Colin has become one of my favorite voices on the internet and is an emerging star through his four quadrants: broadcasting / interviewing, writing / essayism, film / video and sound / music. Subscribe to his blog and listen to his interviews if you don’t already do so. Here are a handful of my favorite pieces and respective quotes:
“I’ve realized that charting one’s own course in terms of other, previously-charted courses hurts as much as it helps. As much as claiming that you’re working toward becoming like Joe Icon satisfies others’ questions about your slightly unconventional aspirations, it’s no recipe for originality.”
“I’d submit that this all comes down to clarity, the condition that keeps the junk outside the brain’s purview and the meaningful stuff inside. Clarity demands the absence of sonic, visual, informational or personal noise.”
“I also prefer a multiplicity of small, minimally-designed spaces, both aesthetically and intellectually. I fear not that my next place will have too little room, but too much; I worry not that I will have too few possessions to my name, but too many. My dream is to have several available dwellings, absolutely no larger than I require, in select locations across the globe.”
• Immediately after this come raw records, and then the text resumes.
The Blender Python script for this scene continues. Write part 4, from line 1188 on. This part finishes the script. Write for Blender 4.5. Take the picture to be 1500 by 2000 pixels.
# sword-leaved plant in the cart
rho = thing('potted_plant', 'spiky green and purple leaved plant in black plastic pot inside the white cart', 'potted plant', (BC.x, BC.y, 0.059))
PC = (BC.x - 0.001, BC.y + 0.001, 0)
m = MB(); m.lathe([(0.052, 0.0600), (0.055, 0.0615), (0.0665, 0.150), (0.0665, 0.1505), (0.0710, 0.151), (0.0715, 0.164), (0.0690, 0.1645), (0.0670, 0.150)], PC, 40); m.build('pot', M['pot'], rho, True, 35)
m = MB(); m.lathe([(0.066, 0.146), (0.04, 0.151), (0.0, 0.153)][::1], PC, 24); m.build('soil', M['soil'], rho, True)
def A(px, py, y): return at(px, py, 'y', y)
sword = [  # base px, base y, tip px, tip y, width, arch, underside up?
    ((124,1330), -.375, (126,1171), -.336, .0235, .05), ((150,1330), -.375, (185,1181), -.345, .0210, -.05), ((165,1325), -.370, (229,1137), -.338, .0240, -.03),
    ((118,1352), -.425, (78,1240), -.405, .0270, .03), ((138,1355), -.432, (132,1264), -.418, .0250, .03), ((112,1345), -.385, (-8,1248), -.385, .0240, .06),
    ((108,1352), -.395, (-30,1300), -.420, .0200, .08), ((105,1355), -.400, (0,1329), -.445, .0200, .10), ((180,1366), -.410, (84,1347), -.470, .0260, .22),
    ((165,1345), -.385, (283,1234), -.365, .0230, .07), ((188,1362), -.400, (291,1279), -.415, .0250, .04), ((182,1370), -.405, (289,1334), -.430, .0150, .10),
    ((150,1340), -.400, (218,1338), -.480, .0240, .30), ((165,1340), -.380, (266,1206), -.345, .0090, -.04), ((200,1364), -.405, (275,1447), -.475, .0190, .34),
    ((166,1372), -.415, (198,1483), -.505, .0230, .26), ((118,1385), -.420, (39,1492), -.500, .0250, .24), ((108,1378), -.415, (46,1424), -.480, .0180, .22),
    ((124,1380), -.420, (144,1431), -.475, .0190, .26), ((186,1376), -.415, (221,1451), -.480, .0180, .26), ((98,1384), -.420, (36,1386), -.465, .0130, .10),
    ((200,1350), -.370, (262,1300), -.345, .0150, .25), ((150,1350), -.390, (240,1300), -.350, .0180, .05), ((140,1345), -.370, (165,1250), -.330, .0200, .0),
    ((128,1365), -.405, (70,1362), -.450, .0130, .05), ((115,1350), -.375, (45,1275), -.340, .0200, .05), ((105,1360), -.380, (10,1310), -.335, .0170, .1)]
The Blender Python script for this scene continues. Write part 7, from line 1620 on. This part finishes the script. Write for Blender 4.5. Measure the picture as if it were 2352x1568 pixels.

“To reiterate what’s been written before: don’t think what they thought, think how they thought. Don’t do what it does, do it how it does it. Don’t think of what it’s about; think of how it’s about it.”
“I call this “the buffer.” In this specific case I mean the financial bulwark between you and the dole line, but the importance of the buffer in all resources cannot be denied. Amassing a sizable amount of cash on hand for the proverbial rainy day, coloquially referred to as “fuck-you money” (FYM) — not an expression original to me, though I do use it all the time — is a goal toward which I work.”
I also like his interviews with Philalawyer, Merlin Mann, Ben Casnocha and Andy Mckenzie.